Jittery and skittery in equal measure, the latest from Milan's Healing Force Project ramps things up nicely, finds Jeremy Allen

Antonio Marini could best be described as an Italian neo-futurist. His Healing Force Project, inaugurated in 2010, has continued to stick to the same hard and fast rule to create mind-blowing, sonically challenging future music – a manifesto he has pursued doggedly ever since. Drifted Entities (Vol. 2), the latest entry in his unrelenting discography, provides plenty of future shock, especially if you’ve not got to enjoy his melee of electronic jazz, broken beats and drum n bass before now.

Last year he released the equally frantic Drifted Entities (Vol. 1), a broadly more dubby experience, though in truth, the maximalist content of these extended EPs is not too dissimilar in scope or execution. On the second volume, the free jazz seems to be freer, the skittering drums more skittery, and the structures more structureless, though put either on and your ears will no doubt be pinned down and assaulted. If Marini is an abstract sound painter then these wild, non-linear sonic tableaux require a leap of faith and a level of immersion to really appreciate them fully, though you may just as easily want to run away in horror.

Opener ‘Future Space Exploration’ limbers up under the aegis of some cosmic noodling and what sounds like the tuning of drums, emerging with some sporadic tablas and synth squelches to give it some pep. Eventually, a skittery, sonic spider lopes into view, dancing on the drum skins to create an insidious kind of mayhem. ‘Adrift In The Stratosphere’ rather does what it says on the tin, transporting the listener to a weightless orbit with more sci-fi skittering and this time some muted trumpet slathered in lots of cosmic delay. The trumpet returns on side two on the briefly pensive then hyperactive ‘It’s Your Brain Food’, which is oddly reminiscent of Sly and Robbie’s collaboration with Vladislav Delay and Norwegian trumpeter Nils Petter Molvær, though where Nordub was spacious and unhurried, this is the polar opposite.

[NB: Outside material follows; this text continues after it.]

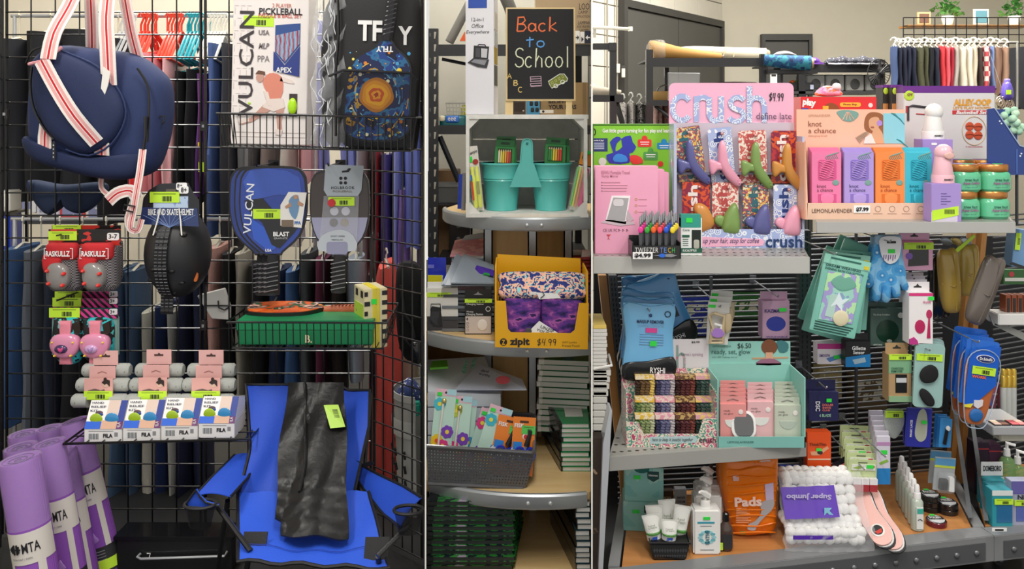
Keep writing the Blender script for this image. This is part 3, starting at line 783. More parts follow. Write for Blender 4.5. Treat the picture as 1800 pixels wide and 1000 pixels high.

There are moments where it can all become too much, like on ‘Vehicular Activity’, where the agitated organs crash menacingly against the rhythmic chassis, or ‘Thinking Outside The Box’, which jitters like sickness under the skin at times, though it’s music that alters depending on one’s mood, and it has the capacity to sound different each time you listen to it. It’s almost Cubist then in its dimensions, which perhaps makes Marini a neo-cubo-futurist rather than a plain old neo-futurist. Like the music itself, Healing Force Project is not something that can easily be put into a box.